Grand Rapids Public Schools: Is there any community support?
January 24th, 2007
I addressed the Grand Rapids Board of Education on Monday, January 22nd delivering the good news of the Grand Rapids Community Foundation's funding of a number of key projects within the schools proposed by teachers and students through the Excellence in Education program. We are celebrating the 20th anniversary of this program that was initiated to honor our then 65th anniversary. In that year, we set aside $65,000 to honor 25 teachers and 50 high school juniors culminating in a grand celebratory dinner.As each year progressed, we added more money to the program and shifted the emphasis to the funding of proposals brought to us by teachers and students. The Mary I. and Robert C. Pew Donor Advised Fund is a major contributor to this program. To date, we have expended more than $1 million! At the school board meeting, we introduced those teachers who will be honored this year on March 22nd for 20th Anniversary Dinner of the Excellence program. Great!
I also took the opportunity to note for Dr. Taylor and the school board that the community has been and will continue to provide real support to the district. I get the distinct impression by comments that are directed to me, those I hear second-hand and those I read in the newspaper or hear on the TV/radio news, that the district does not feel that there is enough community support.
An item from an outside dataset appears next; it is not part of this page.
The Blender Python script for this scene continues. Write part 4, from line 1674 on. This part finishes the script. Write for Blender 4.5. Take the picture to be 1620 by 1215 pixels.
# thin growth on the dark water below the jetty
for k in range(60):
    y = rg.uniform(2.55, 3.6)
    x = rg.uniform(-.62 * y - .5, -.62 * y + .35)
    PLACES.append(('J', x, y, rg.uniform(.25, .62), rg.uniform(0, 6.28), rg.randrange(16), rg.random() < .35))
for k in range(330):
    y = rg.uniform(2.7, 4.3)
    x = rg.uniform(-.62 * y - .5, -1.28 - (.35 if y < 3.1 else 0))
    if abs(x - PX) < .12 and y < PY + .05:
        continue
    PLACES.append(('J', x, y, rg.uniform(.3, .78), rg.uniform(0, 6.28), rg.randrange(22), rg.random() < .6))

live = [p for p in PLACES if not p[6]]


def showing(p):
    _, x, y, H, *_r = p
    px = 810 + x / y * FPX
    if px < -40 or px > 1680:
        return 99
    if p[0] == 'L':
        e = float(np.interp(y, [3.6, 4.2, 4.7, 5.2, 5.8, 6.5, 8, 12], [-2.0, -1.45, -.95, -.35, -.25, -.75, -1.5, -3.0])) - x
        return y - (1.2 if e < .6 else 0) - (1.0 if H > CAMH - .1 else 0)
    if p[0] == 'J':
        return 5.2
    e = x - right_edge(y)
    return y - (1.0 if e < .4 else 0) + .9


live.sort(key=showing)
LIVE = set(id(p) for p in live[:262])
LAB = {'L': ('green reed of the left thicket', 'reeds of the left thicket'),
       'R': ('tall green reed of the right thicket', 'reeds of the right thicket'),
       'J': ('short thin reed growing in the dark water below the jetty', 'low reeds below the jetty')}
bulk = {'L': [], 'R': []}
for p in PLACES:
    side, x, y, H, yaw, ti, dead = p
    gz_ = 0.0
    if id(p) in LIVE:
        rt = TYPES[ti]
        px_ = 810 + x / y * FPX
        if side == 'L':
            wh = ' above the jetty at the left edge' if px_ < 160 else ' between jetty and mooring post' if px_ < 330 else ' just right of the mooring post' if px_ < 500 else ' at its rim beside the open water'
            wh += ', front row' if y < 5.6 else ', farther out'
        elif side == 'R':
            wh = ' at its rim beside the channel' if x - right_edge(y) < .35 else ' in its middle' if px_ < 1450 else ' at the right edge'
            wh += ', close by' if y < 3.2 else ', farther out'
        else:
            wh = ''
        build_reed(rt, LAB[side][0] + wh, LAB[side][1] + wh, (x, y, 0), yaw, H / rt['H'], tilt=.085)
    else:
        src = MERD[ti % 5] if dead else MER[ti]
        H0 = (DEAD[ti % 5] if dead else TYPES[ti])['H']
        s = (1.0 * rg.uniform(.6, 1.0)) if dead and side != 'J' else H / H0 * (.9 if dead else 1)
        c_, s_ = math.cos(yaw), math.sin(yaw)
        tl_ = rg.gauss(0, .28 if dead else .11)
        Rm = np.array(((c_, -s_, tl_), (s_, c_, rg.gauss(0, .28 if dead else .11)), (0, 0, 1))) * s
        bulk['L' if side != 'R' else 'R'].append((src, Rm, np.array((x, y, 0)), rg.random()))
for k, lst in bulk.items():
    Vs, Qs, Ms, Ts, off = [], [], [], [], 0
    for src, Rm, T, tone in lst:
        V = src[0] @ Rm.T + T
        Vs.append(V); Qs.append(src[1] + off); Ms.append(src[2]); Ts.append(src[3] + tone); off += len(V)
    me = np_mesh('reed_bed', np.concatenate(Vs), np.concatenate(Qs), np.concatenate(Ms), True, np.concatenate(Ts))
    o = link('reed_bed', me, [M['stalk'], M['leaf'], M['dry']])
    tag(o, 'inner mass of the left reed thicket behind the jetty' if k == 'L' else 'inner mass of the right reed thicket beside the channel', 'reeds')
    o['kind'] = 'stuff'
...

This is not a new development, but rather a recurring theme from administration to administration.
Here's the rundown of the support that the Grand Rapids Community Foundation has provided the Grand Rapids Public Schools in recent years - some of this funding, while directly impacting the students, was directed to other organizations:
Excellence in Education: $1 million
Youth Enrichment Scholarship Program : $265,000 plus involving more than 75 mentors (This is a key mentoring program providing meaningful enrichment experiences for GRPS students from 4th to 8th grades along with offering students the opportunity to receive scholarship funding for college.)
GRPS libraries through the Student Advancement Foundation: $344,260
(Total support to the Student Advancement Foundation since its inception: $619,260!)
Kent School Services Network: $486,000 (This is an unprecedented collaborative program initiated in September 2006 delivering human services at school-based sites, six of these sites are located within GRPS schools. This is a program designed to remove the barriers that interfere with family life to assure that children are ready to come to school ready to learn and thus positively impact student achievement. It emerged as a recommendation from the ERI's 2002 report "Straight A Plan" and was done in partnership with the Kent County Family and Children's Coordinating Council. For this initial year the area foundations donated a total of $1.8 million!)
College scholarships just in 2006 for graduating seniors from GRPS: $45,000
A rough tally - short of what is likely the actual total - is: $2,415,260 plus the intangible support from trainings, positive messaging, and the blood, sweat and tears of the Grand Rapids Education Reform Initiative!
Community support . . . it is there and the district should applaud it from GRCF and the many individuals who are volunteering and the many corporations who are donating time and money and the many organizations and foundations who are providing support and counsel each and every day!